The Pull of the Ocean was originally written in French, but the only indicators of France within the book are the names of characters and cities and the descriptions of the places. Yann's family sometimes uses phrases that seem to indicate their rural lifestyle. One of the brothers comments on Yann's missing book bag by saying, "It's the father threw it swimming." In the second chapter Yann's mother says, "If only stupid Corniaud had torn out a piece of her calf, but all he done is bark that yapper." Another interesting aspect of Yann's family is how they talk about each other. Yann and his brothers only refer to their parents as the parents, the mother, and the father. In the end they say that they are shocked when the parents call them children since they have never been called children before.
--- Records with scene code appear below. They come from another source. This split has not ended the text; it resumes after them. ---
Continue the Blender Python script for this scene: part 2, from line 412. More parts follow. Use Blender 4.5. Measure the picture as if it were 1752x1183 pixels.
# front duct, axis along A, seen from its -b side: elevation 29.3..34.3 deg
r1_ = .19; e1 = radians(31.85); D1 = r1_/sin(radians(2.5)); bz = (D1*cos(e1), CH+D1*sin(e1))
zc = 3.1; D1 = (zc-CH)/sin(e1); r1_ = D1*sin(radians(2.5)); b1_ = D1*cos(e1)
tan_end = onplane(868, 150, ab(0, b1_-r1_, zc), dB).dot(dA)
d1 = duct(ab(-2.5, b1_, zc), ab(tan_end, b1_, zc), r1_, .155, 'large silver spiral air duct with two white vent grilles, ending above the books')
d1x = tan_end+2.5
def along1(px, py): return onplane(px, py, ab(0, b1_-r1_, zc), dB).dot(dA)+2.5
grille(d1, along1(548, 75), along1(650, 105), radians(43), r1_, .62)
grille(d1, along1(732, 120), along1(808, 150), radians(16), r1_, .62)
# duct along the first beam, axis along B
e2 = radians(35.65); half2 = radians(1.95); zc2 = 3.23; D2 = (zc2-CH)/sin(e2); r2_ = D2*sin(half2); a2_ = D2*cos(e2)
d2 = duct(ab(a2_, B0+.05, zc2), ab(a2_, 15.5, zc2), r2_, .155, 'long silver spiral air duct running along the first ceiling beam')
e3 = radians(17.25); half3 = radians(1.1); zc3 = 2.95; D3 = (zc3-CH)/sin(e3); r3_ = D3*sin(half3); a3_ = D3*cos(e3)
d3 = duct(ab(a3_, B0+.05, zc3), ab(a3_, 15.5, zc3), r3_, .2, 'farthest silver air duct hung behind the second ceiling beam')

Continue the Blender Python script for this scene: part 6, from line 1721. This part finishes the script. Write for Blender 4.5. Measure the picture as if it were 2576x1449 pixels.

This aspect appears to be more of a comment on the family's relationships rather than a cultural indicator.

Review Excerpts
"The details of the brothers' journey are plausible and realistic, yet Yann remains a deeply mysterious character. Genius? Victim? Manipulator? Saint? Equal parts "Tom Thumb" and Truffaut's The 400 Blows, this story/fable/fairy tale is a powerful portrait of poverty and sibling solidarity, at once tragic and oddly joyful." -The Horn Book, November/December 2006

Connections
Share Tom Thumb by Charles Perrault since The Pull of the Ocean is based on that story.